English football's imbibing culture was largely ushered out of
the door in the late 1990s and early noughties, but as Ledley King
proved this week, it is far from extinct. Pick up one of the toilet
rolls masquerading as free London newspapers any day after a big
Chelsea game and you will see images of Blues players staggering
out of exclusive capital hotspots.
Players' bars I have frequented in recent years are now booze-free
zones for the playing staff. While their families, friends and assorted
hangers-on knock back the drinks after the final whistle, I have
never seen a footballer touch a drop. Twas never thus. The post-match
pint was the norm for decades.
From speaking to players, I have concluded there seems to be a
tacit understanding with coaches now that the odd big night out
is good for morale, but no more than once a week will be tolerated
and only then the night before a day off training. One Premier League
player told me he once turned up for training without having slept
the night before, but vowed never to do it again. Even in the close-season,
when footballers enjoy the only freedom they have all year, they
still have to watch what they are drinking and go jogging to burn
it off every morning. Turning up overweight and out of shape for
pre-season is no longer an option.
But while the drink-dragon has yet to be slain, the darkest days
are probably in the past. When Redknapp, the most traditional coach
working in the Premier League today, a manager who would not have
looked out of place in the 1970s, commits to an abstinent regime,
it really does confirm a sea-change is afoot.
Abusing alcohol is nothing new in football, let alone in England.

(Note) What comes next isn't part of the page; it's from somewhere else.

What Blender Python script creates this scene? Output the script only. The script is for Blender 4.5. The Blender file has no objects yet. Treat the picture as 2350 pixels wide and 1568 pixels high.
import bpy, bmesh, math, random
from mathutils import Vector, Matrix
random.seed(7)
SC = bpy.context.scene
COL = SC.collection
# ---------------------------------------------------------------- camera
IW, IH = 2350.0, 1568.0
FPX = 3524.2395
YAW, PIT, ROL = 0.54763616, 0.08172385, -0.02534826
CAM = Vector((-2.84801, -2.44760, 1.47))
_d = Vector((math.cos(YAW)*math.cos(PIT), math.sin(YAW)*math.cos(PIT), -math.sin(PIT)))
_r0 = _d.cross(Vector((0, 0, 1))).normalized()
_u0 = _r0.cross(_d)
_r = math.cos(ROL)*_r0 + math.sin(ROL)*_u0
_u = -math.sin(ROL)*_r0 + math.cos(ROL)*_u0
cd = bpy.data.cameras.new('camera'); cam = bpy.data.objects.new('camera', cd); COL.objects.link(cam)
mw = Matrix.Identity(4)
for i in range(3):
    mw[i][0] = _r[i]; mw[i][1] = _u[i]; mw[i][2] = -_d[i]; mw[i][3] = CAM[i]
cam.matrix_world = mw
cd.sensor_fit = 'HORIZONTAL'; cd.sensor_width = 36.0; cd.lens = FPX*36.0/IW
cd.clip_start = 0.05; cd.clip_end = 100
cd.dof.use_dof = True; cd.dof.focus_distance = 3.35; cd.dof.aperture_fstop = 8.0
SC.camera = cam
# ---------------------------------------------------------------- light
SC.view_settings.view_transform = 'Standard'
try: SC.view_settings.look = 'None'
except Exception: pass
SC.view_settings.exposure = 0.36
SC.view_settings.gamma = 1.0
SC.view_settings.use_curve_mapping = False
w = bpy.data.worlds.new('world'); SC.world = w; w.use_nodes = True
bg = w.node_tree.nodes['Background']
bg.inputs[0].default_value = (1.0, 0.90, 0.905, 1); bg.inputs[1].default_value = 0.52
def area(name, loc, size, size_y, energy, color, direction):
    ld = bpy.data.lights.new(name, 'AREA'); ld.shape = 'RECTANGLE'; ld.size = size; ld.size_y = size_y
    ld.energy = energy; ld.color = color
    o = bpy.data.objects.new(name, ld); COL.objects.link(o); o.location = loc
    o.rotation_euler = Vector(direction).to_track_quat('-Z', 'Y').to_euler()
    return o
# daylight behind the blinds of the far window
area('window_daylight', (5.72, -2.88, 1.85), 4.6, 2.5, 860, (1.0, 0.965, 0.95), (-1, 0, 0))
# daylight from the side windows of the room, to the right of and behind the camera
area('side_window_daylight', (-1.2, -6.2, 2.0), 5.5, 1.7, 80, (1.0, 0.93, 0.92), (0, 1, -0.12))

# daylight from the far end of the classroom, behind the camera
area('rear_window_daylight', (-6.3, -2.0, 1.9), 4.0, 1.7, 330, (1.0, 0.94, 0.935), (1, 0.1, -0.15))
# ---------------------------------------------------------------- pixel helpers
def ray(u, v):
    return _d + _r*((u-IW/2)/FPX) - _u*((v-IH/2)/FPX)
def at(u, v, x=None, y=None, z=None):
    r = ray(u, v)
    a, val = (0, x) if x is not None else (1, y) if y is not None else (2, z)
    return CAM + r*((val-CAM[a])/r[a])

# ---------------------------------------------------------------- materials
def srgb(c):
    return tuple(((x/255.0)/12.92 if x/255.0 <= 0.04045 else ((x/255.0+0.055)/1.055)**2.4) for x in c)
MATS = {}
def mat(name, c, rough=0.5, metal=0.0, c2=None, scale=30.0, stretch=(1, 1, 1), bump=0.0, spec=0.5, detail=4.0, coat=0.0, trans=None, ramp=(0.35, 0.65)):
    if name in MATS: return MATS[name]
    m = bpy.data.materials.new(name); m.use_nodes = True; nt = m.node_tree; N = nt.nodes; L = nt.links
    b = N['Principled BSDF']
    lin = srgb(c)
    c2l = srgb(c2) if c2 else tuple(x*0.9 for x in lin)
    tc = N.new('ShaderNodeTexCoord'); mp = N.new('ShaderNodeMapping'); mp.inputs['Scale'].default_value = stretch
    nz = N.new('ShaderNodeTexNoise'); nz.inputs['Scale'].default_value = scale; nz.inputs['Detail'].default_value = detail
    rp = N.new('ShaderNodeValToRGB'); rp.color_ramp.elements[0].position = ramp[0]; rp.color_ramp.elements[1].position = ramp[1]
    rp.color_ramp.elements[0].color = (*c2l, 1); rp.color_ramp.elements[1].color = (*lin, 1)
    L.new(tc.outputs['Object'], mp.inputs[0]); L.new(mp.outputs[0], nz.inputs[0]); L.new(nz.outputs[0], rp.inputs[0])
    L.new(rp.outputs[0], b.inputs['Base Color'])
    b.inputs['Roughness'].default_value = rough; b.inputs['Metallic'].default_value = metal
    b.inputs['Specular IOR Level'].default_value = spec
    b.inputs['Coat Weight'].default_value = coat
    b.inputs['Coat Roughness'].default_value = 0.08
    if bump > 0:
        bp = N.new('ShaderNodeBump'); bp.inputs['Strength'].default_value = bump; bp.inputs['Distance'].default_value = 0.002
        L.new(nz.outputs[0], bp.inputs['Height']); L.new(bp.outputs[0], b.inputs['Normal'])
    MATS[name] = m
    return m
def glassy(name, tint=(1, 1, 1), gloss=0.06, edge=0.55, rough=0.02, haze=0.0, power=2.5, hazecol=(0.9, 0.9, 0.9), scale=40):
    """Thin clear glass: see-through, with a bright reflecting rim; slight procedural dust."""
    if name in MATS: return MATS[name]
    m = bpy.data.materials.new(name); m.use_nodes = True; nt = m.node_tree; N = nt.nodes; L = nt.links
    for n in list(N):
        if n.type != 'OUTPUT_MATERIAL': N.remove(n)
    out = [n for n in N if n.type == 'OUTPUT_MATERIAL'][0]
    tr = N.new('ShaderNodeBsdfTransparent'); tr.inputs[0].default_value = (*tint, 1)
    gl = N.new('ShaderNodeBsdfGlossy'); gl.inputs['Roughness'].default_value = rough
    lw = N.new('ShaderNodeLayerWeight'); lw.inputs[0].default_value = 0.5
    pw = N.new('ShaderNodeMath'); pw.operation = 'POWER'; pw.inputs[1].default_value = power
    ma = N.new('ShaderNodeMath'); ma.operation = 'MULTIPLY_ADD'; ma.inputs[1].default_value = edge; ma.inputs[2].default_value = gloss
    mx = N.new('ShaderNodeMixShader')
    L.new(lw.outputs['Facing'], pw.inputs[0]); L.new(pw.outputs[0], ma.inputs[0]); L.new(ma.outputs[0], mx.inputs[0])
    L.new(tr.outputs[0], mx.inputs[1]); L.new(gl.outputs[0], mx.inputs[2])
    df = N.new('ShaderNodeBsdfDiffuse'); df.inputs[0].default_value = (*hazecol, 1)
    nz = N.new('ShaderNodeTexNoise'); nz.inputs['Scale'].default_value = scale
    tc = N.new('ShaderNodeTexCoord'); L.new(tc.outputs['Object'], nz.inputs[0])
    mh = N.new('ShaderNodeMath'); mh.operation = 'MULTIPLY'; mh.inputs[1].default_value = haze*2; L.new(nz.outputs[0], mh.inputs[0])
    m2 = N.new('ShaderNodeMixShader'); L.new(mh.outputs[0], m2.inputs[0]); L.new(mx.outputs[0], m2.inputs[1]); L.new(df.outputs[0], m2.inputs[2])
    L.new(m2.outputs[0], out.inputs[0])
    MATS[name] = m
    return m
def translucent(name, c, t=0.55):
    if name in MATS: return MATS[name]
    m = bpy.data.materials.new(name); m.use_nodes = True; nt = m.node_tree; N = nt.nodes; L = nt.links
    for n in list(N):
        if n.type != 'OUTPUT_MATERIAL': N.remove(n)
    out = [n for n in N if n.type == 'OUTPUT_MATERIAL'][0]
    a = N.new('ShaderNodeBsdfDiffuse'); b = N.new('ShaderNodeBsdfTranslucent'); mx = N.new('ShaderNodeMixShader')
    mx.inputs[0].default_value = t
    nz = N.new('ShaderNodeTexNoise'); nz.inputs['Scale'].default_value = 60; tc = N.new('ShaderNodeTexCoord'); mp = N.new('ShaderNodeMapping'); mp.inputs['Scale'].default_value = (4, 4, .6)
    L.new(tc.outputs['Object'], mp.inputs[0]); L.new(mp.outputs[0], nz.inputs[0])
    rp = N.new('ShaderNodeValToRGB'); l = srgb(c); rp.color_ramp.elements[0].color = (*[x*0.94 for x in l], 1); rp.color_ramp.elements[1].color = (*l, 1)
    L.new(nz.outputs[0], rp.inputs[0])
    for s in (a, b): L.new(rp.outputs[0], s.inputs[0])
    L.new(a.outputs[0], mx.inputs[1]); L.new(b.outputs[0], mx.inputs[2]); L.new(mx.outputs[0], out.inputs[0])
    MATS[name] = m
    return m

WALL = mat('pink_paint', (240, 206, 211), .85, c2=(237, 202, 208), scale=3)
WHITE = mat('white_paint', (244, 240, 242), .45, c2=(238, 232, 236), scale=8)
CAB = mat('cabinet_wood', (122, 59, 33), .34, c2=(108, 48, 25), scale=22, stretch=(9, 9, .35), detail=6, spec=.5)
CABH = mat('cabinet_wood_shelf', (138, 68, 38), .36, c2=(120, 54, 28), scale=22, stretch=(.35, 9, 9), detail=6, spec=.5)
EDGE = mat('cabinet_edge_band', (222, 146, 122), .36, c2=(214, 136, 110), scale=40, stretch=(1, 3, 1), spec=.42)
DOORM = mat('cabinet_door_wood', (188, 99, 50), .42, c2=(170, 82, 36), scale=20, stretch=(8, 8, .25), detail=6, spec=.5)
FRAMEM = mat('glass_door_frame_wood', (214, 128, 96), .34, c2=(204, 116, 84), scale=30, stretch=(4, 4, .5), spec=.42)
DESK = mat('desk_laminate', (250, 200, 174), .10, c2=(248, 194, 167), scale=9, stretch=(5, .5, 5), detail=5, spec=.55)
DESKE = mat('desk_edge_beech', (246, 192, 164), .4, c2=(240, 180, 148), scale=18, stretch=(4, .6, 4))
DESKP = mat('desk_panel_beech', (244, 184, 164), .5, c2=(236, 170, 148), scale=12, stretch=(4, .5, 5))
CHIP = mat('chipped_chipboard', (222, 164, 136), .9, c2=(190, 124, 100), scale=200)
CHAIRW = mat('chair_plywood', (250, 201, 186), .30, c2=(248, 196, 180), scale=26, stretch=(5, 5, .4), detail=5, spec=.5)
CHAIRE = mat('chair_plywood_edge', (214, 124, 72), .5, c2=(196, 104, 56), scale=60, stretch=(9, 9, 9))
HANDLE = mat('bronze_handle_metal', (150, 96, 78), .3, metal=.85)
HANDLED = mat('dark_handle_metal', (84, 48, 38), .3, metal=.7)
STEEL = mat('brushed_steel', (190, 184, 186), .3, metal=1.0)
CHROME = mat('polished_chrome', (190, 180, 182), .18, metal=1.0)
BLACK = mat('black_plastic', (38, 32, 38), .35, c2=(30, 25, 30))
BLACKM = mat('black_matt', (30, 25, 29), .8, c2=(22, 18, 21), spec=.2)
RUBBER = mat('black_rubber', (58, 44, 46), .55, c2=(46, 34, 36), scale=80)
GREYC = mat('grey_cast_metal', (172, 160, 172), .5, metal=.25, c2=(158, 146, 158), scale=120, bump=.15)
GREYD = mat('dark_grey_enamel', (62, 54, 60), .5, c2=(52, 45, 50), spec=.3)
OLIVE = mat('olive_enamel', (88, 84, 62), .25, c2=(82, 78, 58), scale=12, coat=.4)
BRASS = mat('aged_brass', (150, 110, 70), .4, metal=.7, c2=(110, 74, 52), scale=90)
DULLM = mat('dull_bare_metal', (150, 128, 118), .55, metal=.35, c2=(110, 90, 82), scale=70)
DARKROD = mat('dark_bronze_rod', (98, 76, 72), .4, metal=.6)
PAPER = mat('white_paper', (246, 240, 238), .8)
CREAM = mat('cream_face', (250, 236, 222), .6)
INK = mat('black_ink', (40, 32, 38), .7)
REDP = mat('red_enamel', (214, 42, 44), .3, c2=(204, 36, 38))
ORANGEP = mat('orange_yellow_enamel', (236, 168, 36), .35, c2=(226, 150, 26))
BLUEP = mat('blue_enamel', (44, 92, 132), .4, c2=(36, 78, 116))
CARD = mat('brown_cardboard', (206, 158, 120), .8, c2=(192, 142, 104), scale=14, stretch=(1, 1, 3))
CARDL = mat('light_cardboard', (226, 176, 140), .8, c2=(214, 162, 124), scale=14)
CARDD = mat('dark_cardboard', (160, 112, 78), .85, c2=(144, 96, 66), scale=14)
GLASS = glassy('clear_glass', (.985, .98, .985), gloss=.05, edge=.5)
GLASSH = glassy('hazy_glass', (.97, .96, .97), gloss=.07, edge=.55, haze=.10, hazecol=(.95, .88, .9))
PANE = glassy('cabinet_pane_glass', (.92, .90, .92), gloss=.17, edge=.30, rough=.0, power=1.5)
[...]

It is a social problem which has existed here since written records
began. As far back as 98 A.D., the great Roman historian Tacitus
described the English's continental forefathers as a warlike race
who when they were not fighting liked nothing more than feasting,
drinking and sleeping. Two thousand years later, debate on Britain's
wassailing and its negative consequences is still raging, as if
the temperance and prohibition movements never happened.

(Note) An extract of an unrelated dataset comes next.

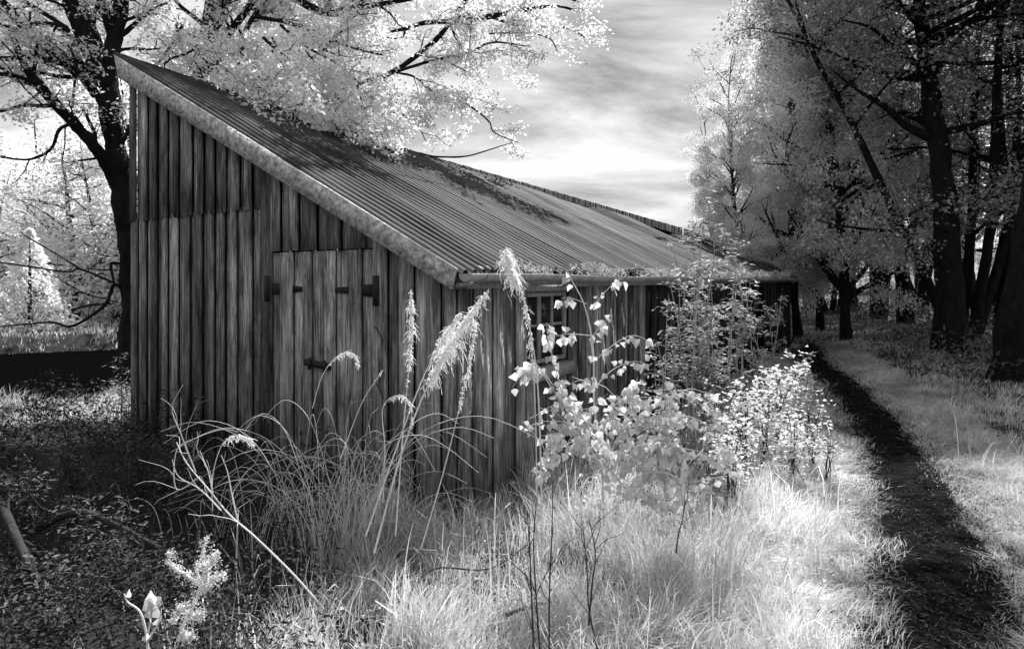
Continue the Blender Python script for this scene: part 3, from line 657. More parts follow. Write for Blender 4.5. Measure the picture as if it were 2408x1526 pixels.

Like it or not, this is the nation born of drunken Vikings on
the rampage, of Hogarth's Gin Lane, Oliver Reed, booze cruises and
teenage binge-drinking. It is too ingrained in our identity to eliminate.
Imagine a team winning a trophy and not spraying champagne around
in celebration, or a bride's father not toasting the happy couple
with alcohol. Actually, I spoke to Reading's Shane Long, then 17,
after his team's promotion to the Premier League in 2006, and he
swore he would give the bottle of bubbly he was clasping to his
mother rather than drink it; while my teetotal American ex-father
in law toasted our nuptuals with a can of Diet Coke!

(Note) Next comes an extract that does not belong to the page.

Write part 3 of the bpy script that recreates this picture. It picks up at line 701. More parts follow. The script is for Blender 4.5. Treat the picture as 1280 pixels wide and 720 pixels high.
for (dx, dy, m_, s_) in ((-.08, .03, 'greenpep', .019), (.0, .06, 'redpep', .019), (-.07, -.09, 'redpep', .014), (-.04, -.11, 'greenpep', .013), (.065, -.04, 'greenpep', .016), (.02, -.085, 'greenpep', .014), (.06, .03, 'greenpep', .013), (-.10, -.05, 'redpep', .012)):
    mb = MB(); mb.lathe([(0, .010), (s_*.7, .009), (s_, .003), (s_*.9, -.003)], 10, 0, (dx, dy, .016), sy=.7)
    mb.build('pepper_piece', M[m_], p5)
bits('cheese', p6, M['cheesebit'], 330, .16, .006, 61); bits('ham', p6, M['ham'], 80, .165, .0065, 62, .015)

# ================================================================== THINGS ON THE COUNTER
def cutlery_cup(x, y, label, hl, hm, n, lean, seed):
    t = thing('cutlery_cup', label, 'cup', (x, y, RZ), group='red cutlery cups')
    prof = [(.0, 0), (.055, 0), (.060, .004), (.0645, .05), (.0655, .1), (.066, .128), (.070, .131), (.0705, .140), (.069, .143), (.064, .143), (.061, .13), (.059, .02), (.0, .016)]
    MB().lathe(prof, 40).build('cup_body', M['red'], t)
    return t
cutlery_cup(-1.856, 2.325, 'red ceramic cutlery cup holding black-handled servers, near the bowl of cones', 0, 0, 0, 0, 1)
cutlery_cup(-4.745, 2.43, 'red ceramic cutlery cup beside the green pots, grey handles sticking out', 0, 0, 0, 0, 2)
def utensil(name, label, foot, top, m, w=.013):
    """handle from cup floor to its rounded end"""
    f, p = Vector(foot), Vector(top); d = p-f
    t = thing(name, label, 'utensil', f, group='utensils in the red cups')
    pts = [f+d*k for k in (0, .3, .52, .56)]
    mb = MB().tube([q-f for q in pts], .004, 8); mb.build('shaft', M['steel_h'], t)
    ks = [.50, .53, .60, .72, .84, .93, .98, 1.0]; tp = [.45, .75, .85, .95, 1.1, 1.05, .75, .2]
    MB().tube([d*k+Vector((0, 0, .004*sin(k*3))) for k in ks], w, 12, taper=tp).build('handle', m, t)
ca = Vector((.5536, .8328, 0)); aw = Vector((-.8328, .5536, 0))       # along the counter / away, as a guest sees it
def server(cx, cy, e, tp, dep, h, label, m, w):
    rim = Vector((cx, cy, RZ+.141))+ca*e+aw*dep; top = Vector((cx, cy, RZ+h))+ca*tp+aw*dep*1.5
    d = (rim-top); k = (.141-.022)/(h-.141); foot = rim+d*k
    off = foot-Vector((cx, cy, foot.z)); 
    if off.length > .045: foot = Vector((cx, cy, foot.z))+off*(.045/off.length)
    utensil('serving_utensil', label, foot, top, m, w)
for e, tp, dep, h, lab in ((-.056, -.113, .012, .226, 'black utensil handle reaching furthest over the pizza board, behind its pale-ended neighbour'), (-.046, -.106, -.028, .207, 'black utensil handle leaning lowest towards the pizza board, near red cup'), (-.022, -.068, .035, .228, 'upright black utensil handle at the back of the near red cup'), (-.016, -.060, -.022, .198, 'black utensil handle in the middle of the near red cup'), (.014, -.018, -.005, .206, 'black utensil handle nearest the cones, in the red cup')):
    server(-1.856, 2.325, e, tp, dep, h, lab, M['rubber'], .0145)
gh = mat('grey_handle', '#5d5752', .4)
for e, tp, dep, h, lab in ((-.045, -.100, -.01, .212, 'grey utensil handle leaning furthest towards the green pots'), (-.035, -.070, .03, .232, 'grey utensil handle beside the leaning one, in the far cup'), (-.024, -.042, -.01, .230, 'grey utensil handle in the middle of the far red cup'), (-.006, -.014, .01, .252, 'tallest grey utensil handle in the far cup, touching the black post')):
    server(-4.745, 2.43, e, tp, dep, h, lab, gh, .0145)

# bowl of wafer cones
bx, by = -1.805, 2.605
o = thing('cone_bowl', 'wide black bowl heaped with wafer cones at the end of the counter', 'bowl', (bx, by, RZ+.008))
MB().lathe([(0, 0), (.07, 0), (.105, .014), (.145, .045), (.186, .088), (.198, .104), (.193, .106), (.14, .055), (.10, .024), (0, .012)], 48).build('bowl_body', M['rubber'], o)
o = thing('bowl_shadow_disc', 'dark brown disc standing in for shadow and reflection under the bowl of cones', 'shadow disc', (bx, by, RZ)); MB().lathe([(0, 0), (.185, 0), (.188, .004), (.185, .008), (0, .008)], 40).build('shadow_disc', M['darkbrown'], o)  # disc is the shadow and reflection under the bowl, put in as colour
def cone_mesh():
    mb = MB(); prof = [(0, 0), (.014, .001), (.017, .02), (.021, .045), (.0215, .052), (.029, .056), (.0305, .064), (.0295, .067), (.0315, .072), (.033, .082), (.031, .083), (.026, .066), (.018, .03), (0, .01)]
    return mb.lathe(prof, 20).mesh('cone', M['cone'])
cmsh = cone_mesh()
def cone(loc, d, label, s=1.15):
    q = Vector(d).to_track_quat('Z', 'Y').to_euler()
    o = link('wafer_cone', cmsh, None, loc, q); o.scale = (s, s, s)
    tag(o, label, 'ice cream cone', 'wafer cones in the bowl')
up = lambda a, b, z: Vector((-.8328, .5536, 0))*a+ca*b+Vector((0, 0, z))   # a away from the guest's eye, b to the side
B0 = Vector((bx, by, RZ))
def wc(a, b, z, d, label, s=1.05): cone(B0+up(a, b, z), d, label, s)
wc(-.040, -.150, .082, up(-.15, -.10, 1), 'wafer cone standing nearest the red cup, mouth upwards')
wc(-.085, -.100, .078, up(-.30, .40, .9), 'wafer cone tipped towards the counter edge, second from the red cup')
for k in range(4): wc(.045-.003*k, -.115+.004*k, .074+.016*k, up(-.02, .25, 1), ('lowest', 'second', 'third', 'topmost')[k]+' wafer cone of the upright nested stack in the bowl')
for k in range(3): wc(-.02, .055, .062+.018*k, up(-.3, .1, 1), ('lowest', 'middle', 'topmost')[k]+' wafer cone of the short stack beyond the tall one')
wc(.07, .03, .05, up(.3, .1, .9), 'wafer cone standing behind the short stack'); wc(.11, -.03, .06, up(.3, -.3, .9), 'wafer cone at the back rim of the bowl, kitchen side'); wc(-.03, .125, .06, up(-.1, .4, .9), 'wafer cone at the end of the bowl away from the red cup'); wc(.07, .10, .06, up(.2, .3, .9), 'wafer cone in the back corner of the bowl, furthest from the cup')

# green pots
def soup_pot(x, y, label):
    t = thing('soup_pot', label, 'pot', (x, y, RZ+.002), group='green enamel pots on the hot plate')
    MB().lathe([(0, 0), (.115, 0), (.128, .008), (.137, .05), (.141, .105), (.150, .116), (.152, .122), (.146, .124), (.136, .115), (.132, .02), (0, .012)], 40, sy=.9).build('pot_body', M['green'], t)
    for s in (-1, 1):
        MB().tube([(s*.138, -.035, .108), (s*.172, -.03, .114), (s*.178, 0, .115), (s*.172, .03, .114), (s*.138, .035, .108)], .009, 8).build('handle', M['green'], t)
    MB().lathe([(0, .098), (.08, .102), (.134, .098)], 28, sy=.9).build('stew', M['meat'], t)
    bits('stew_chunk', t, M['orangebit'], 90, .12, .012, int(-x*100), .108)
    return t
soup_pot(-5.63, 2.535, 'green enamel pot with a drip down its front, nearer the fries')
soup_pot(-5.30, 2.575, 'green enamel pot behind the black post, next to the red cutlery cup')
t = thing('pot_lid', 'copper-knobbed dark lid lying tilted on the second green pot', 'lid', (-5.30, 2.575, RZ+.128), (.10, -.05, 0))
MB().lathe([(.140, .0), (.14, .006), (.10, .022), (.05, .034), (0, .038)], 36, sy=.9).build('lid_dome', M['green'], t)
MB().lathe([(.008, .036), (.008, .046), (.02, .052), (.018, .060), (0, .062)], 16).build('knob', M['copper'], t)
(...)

Even at the height of Liverpool's success in the 1970s and '80s,
the greatest club side in Europe would stop off for fish and chips
and swill cans of beer on the bus back from games they had invariably
been victorious in.
So what makes Redknapp's conversion to teetotalism interesting
is that it has happened within what used to be one of the most trenchant
corners of domestic life. English football proudly wore its dinosaur
credentials on its sleeve until the globalisation of the 21st century
and billions of pounds of TV money woke it up from its drunken haze.
This game has changed. And while fans are not about to forsake
the taverns before and after games and breweries are loath to withdraw
sponsorship from teams with such a target audience of potential
quaffers, for Ledley King and the other players in the spotlight
at the centre of it all, the future is surely dry.